To provide better customer service to the increasing number of gun permit applicants, the Wayne County Sheriff’s Office has established a new unit dedicated to making the application process more efficient.
The new unit is intended to help the office reduce the time between when an individual applies for a pistol permit and when they can be scheduled to have their application processed.
According to Sheriff Barry Virts, six months is the longest wait for a permit appointment that he was willing to accept. In December, he said that they were booking appointments into this coming November, which was an 11-month long wait.
“With the old process, they [the records office] kept jumping between criminal records work and pistol permit work,” Virts told the Times of Wayne County on Tuesday. “It’s not that they did a bad job before, there was just a need for customer service, and we had to speed it up.”
Lieutenant Steve Sklenar said that the Sheriff’s Office will be hiring only one additional officer to help. They have moved some of the personnel around to help with the process, and they have also brought back some retired officers who still want to remain in law enforcement.

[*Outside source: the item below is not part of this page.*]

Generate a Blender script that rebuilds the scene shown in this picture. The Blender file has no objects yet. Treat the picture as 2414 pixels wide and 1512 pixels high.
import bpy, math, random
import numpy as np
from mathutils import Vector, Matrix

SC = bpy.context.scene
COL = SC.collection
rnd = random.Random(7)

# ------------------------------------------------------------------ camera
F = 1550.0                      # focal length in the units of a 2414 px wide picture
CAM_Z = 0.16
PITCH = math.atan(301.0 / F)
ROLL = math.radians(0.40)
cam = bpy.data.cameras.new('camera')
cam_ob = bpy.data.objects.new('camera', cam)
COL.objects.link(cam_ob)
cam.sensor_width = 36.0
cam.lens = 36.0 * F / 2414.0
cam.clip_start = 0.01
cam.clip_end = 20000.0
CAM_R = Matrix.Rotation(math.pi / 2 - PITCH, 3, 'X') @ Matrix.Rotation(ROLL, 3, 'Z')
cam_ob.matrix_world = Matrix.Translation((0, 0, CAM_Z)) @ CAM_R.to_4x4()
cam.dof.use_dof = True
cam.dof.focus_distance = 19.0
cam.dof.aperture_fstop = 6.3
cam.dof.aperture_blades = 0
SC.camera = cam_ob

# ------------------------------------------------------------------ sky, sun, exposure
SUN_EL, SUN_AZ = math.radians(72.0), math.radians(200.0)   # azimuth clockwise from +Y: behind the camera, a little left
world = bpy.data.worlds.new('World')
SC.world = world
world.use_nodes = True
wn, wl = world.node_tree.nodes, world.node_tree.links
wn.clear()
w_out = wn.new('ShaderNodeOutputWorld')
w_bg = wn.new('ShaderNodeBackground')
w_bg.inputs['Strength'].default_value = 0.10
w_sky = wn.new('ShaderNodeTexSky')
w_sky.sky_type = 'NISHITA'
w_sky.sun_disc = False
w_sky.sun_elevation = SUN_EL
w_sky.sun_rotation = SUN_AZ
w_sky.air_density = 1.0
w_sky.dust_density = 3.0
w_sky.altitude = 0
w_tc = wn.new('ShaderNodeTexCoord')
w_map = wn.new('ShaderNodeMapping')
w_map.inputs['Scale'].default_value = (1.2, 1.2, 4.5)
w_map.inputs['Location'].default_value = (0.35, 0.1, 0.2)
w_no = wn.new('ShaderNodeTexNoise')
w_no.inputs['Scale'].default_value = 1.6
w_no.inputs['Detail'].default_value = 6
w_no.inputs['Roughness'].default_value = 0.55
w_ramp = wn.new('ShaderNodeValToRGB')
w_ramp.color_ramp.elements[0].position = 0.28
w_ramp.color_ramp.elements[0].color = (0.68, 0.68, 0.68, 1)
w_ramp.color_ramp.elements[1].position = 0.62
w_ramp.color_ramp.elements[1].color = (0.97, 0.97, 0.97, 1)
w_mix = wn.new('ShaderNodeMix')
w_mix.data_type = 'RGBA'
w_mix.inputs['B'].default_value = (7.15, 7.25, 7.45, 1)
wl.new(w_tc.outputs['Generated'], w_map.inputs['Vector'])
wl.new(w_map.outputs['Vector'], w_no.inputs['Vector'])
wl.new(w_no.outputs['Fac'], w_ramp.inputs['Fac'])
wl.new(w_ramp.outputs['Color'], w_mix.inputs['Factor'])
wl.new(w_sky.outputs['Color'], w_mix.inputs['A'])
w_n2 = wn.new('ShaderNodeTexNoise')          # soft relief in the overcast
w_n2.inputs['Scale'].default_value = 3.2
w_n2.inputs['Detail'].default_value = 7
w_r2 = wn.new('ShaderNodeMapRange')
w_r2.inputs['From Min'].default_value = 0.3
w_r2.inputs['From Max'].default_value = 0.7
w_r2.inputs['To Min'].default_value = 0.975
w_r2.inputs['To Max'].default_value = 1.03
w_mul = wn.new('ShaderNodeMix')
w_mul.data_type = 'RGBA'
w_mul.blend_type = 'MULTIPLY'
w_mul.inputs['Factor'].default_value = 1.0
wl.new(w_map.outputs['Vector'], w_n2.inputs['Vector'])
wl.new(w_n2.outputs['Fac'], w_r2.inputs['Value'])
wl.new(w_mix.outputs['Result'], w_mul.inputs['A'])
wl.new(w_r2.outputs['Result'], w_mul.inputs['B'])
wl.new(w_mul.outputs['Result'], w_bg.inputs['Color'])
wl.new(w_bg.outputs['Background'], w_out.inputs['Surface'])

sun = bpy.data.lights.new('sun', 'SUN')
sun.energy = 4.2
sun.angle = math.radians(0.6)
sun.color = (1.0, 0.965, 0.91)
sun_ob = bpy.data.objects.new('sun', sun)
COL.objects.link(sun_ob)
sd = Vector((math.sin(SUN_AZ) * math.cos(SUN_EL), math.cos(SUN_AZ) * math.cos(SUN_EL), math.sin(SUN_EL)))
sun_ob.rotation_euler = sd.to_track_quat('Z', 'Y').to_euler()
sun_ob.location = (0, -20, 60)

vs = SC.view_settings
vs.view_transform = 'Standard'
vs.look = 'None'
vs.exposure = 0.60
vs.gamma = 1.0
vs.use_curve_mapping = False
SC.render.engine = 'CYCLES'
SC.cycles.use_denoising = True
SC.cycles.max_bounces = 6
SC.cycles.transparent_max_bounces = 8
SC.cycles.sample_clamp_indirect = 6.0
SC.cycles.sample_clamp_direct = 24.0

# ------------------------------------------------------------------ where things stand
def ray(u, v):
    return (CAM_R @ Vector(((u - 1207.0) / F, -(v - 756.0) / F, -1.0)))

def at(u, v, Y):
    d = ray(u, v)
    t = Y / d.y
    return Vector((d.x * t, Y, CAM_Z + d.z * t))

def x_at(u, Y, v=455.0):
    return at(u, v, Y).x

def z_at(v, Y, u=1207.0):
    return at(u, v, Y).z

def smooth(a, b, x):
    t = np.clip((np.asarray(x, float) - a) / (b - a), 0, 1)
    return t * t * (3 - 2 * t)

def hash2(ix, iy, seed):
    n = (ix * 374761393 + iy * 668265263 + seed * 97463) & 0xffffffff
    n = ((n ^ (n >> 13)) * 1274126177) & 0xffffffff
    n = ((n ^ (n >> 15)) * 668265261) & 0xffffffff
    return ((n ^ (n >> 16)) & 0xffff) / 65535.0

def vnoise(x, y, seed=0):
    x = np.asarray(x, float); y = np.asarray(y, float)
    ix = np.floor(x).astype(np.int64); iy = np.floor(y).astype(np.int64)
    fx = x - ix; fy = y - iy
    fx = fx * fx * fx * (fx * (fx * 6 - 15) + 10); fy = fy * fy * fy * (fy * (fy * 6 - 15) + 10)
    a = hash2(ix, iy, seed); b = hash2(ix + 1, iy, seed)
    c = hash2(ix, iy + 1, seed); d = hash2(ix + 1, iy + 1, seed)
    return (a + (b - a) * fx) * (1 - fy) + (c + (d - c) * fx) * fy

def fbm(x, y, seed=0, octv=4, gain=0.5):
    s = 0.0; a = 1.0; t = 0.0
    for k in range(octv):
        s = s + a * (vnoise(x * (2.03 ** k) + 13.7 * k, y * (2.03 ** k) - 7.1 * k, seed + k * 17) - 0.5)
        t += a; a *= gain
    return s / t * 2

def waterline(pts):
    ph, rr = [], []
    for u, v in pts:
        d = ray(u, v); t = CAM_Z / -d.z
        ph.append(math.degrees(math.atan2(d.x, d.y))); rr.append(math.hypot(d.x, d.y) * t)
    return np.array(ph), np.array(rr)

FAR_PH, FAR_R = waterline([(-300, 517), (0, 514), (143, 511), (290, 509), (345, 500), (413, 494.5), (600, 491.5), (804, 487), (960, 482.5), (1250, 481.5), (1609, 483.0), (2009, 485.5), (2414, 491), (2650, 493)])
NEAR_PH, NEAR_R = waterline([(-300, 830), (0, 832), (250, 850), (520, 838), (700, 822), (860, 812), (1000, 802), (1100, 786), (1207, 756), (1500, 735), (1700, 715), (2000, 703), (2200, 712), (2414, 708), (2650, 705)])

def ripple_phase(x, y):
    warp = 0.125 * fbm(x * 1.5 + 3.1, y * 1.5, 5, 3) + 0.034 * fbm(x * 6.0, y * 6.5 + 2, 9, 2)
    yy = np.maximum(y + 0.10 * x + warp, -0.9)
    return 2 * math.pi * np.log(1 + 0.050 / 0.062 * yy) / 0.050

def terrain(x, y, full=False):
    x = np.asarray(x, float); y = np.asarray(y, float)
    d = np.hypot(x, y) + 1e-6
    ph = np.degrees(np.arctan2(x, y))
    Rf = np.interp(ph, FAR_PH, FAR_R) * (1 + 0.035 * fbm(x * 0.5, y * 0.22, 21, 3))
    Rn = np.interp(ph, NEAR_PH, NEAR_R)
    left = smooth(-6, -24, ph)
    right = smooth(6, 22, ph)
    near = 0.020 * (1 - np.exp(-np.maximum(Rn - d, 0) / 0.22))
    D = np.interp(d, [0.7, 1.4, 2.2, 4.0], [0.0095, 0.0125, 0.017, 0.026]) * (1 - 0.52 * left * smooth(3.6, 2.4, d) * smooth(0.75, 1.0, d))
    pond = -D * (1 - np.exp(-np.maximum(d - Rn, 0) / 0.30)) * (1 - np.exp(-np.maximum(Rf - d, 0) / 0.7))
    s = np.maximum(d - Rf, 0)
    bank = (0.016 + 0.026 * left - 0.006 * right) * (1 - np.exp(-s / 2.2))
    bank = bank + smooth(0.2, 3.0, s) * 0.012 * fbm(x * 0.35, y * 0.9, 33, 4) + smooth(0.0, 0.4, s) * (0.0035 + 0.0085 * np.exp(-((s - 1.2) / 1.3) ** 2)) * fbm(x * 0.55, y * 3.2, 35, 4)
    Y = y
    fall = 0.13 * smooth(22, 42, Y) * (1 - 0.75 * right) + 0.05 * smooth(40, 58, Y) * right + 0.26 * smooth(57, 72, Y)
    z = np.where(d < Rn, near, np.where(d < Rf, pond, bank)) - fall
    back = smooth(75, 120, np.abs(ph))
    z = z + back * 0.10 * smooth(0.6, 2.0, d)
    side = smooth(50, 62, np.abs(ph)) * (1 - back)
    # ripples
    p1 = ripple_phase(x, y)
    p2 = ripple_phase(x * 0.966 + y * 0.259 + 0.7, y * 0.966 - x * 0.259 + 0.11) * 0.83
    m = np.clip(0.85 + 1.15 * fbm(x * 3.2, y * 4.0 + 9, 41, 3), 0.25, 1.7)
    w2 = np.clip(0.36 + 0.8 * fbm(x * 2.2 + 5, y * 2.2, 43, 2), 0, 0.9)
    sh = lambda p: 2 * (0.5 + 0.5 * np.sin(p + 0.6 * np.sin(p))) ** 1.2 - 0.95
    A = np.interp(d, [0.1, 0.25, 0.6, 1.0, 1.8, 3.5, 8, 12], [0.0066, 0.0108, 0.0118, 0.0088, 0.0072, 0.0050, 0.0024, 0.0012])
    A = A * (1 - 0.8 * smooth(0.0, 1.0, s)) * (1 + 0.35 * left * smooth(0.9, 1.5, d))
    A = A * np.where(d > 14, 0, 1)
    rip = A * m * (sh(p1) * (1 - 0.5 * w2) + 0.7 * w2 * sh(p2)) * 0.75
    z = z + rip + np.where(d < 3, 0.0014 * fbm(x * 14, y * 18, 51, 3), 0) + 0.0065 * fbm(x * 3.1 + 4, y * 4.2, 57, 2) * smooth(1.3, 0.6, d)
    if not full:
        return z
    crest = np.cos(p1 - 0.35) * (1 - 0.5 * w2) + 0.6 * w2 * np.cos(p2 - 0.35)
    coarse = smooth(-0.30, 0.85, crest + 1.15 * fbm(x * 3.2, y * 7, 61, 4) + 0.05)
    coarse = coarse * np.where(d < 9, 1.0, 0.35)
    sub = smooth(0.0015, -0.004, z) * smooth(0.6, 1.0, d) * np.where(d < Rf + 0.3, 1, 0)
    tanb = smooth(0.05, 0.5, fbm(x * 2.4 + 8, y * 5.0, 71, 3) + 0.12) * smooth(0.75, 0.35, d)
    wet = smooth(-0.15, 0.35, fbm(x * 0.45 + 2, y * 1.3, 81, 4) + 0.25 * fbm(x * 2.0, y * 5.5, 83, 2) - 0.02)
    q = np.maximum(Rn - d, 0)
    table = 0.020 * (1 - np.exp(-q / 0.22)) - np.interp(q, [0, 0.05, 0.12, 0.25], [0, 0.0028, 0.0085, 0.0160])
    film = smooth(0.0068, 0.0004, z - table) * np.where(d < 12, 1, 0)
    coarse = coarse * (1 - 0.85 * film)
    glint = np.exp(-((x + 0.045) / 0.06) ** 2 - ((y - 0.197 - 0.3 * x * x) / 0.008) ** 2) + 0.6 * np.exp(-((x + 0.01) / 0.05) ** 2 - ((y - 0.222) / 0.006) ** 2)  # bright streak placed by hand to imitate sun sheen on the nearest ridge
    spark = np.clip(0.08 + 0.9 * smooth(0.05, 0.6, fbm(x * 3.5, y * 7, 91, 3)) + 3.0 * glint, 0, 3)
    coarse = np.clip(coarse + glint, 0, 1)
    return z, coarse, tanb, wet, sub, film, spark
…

According to data provided by Sklenar, they currently have 1,014 permit appointments scheduled, and out of the 1,014, they have processed 279. Between March and April, they were able to process more permits than they scheduled.
“We still have some people in November, but new people we are booking into October now,” Sklenar explained. “Mind you, we’re already four months into [this year], and we’ve been able to shorten it down four months.”
Sklenar added that they have been calling people who were scheduled in November and trying to move them up. With such long waits, Sklenar said they have many people who don’t return for their appointments. In 2015, there were 573 applicants and 481 of them returned for their appointment.
“It’s been a year now, so they forgot about it, or their personal situation has changed,” Sklenar said. “We’re trying to collect email addresses and phone numbers because we are following up like a doctor’s office and reminding people that they have an appointment coming up.”
According to Sklenar, since New York State has some of the most stringent gun laws in the country, the process has become very tedious. From start to finish, he said that each application takes six hours to process, so 600 man hours are required to process 100 permits.
“We’re very careful with doing our record checks,” Sklenar noted. “We could just look at them and say ‘yeah, he’s okay,’ but we are very diligent.
“You have a right to a handgun if you want, and the law permits you to have one, so our job is to streamline the process.”
Senior Records Clerk Nicol Carr said that they have received a lot of good feedback since they created the unit, and they have been able to move up several people who were booked eight months from now.
“We’re doing a good job right now, but I’m nervous of the primary and election coming up,” Carr acknowledged. “We always see increases in an election year.”
Sklenar said that the initial milestone is to bring the waiting period down to five months for new applicants and that they are close to that now. Moving forward, he hopes to bring the wait down to only a few weeks, though he doesn’t know if that is possible.
“Before we created the pistol permit unit, we were processing 45 to 50 permits per month,” he said. “If we stay on track, we’re going to do 96 this month. So we’ve almost doubled it.”